Historic Portland Golf Club turns 100 years old this year

By
Updated: June 3, 2014

There is no shortage of golf history when it comes to the Portland Golf Club. As the club turns 100 years old this year, it’s amazing to see the events and the players who have come and gone through the Portland Golf Club as you turn the pages of the history book.

There was the 1946 PGA Championship, the 1947 Ryder Cup, the LPGA Portland Classic, the Oregon Amateur, the 1982 U.S. Senior Open and for six years the Fred Meyer Challenge. And there have been 10 PGA Tour stops.

And the names who have played the course read’s like a golf’s who’s who: Ben Hogan won the 1946 PGA Championship, Jack Nicklaus has won there, Arnold Palmer has played there as has Sam Snead, Gary Player, Lee Trevino, Billy Casper, Kathy Whitworth and Joanne Carner along with other golf superstars.

The Portland Golf Club is truly a spectacular place with an even more spectacular history attached to it.

“This club has served both professional and amateur golf in the Pacific Northwest,” said long-time member Ed Ellis, who also help found the LPGA event and Fred Meyer Challenge at the club. “We might be a private club but it’s a club that believes in what golf is all about. We want to give back as much as we can.”

Giving back continues next year when the Portland Golf Club hosts the 2015 United States Women’s Amateur.

“We’ve been able to showcase lots of great golf through the years,” said Ellis. “For both the professionals and amateurs.”

The Portland Golf Club is a member-owned course and it’s obvious the members have done what they can to showcase their course and golf through the years. The list of tournaments that have been played at the club is impressive. Hogan won the 1946 PGA Championship and then following years led the American team to a win in the Ryder Cup – a Ryder Cup which nearly wasn’t played. The Ryder Cup had not been played since 1937 because of the war but member Robert Hudson wanted to change that. Hudson saw the success with the 1946 PGA Championship and wanted to get the Ryder Cup going again. Hudson got the Portland Golf Club to agree to host the event and he even paid for the British team to travel to the U.S. Hudson met the British team at the docks in New York after traveling across the Atlantic on the Queen Mary. With a dock workers strike going on, Hudson had to work some magic just to get their golf bags off the ship. They traveled across the country via train before arriving for the Ryder Cup. The U.S. won 11-1.

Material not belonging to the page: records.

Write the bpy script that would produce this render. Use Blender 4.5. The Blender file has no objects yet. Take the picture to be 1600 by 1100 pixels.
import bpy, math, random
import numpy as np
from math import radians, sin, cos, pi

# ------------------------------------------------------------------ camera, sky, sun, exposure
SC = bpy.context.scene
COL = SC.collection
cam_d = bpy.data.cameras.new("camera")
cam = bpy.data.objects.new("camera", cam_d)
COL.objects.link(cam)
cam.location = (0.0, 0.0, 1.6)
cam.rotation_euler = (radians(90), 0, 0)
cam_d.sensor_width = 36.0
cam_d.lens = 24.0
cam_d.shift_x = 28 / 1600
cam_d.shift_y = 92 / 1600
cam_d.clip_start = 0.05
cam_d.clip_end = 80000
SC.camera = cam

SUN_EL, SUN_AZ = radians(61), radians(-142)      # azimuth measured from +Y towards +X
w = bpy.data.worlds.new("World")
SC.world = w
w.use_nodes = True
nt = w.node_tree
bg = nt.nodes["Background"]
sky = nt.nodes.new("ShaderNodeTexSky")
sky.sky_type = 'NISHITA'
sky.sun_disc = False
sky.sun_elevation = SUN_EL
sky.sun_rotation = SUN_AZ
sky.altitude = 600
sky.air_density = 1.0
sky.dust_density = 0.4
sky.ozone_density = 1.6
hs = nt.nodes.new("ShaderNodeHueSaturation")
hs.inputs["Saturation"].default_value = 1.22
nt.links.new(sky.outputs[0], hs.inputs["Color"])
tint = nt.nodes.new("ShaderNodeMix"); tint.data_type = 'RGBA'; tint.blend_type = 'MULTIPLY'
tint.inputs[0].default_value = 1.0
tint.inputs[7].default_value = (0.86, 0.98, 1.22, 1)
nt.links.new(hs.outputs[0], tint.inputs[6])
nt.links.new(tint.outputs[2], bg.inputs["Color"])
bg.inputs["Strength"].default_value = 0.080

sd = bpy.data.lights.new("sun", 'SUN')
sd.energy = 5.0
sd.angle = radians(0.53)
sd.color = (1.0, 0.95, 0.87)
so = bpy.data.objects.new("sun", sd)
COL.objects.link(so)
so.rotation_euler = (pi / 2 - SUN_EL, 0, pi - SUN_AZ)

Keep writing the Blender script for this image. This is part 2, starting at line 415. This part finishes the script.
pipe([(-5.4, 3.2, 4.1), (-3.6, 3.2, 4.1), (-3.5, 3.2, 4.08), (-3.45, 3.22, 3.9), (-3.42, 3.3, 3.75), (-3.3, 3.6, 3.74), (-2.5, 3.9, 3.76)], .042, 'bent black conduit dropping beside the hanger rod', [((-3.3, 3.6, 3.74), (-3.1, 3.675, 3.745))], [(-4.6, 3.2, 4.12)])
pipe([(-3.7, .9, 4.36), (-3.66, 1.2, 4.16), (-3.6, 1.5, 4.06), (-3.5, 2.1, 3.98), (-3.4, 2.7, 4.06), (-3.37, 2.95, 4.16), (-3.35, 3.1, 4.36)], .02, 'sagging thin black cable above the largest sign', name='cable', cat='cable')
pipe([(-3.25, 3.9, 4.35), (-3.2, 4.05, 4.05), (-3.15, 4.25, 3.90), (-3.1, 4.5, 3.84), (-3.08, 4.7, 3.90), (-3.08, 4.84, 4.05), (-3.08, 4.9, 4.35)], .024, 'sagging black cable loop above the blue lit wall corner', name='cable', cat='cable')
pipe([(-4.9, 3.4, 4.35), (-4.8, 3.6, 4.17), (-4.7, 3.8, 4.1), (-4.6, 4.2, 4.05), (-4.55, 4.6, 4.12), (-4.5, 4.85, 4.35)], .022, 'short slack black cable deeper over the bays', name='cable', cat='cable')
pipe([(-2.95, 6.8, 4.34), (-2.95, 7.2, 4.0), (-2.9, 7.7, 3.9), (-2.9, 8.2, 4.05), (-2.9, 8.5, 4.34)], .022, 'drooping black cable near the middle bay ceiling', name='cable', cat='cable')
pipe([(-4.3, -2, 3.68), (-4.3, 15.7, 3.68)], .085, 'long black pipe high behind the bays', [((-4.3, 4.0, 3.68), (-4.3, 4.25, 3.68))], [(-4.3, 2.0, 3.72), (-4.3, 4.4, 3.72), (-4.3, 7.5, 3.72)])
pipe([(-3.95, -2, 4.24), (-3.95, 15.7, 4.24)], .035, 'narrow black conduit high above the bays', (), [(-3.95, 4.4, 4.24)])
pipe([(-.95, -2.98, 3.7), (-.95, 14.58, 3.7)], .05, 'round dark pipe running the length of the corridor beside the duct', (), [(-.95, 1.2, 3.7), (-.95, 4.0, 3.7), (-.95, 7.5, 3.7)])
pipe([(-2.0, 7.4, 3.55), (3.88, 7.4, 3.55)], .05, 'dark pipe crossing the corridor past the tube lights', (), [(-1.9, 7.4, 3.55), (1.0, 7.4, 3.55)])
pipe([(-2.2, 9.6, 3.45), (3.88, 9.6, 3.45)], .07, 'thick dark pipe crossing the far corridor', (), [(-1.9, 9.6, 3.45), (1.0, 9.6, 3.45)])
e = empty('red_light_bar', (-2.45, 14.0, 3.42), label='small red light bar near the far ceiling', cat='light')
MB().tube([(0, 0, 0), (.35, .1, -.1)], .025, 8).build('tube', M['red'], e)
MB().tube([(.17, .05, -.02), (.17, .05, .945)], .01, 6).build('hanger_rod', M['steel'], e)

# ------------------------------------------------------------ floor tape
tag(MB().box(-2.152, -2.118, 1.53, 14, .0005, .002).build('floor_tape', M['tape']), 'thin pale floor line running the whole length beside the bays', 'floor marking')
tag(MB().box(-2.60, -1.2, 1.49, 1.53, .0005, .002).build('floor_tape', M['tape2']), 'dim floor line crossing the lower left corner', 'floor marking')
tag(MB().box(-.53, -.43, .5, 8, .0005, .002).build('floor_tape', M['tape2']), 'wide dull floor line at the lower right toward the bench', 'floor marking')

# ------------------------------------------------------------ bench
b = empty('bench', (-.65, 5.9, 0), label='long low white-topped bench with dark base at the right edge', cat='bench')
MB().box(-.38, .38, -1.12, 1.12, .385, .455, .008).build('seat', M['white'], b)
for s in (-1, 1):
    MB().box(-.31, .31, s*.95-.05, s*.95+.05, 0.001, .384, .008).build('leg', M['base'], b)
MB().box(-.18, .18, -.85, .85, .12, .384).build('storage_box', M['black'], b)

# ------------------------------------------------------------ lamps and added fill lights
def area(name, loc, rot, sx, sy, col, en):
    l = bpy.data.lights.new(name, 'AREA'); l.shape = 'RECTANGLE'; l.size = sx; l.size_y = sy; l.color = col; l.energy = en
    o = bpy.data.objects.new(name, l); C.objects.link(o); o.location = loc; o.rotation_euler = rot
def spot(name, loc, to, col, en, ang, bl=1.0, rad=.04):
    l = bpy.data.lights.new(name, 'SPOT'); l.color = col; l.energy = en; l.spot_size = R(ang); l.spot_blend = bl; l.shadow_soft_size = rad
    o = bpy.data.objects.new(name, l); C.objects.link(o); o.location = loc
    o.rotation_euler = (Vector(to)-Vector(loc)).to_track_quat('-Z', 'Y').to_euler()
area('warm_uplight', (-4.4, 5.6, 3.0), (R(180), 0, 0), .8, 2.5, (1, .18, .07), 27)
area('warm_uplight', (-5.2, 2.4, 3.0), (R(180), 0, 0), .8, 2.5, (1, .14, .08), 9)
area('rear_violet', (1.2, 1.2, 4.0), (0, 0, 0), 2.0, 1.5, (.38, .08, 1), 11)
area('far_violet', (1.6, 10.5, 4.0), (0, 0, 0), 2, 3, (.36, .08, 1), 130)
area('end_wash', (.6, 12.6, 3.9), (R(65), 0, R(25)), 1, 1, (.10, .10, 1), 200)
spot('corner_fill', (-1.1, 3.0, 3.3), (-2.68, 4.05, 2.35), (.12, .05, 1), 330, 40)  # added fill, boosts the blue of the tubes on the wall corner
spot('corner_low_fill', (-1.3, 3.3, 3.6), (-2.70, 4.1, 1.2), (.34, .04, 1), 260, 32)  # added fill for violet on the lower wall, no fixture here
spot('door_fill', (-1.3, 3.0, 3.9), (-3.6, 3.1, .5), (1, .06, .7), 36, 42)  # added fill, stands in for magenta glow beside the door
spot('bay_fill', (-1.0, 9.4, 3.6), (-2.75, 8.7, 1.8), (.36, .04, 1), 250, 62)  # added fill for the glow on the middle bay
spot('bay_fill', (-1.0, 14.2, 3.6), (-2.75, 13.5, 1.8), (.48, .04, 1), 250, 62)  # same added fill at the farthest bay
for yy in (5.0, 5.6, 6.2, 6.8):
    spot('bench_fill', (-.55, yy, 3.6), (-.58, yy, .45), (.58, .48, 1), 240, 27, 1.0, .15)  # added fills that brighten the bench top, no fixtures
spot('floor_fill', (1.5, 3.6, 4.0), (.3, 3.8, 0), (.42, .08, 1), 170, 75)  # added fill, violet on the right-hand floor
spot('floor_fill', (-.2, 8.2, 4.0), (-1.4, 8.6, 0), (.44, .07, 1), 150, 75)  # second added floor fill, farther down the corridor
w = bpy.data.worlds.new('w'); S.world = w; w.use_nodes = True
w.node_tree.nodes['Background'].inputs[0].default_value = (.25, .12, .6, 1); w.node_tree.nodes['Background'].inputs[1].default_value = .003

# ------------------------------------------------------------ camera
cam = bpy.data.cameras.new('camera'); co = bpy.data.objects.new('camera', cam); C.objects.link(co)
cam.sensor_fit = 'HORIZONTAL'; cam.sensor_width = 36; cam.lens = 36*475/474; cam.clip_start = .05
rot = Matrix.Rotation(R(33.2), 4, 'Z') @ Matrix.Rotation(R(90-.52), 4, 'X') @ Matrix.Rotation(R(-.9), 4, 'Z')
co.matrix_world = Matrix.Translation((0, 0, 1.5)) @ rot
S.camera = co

Recently, the top players form the LPGA and PGA Tour have been drawn to the course. The Portland Golf Club played host to the LPGA Tour event for five years and then was the venue for the Fred Meyer Challenge, an exhibition event headlined by Portland native Peter Jacobsen and bring in PGA Tour stars for a two-day tournament.

“We had the best players in the world play the Fred Meyer Challenge,” said Ellis. “That really helped put Northwest golf on the map.”

The event was one of the first non-PGA Tour events to make it onto national television after ESPN broadcast the tournament early on.

The Portland Golf Club is traditional golf. With tall fir trees, rolling greens and a layout that has survived the times, it’s no wonder the Portland Golf Club was a popular place for the professionals when they hit town. Gary Player once said the Portland Golf Club would be the kind of course God would design in heaven. The layout has been durable – with only minor tweaks through the years including a re-do of the 13th green to lengthen the hole.

The clubhouse has been re-modeled inside recently and now has a chance to show off trophies from the club’s terrific history.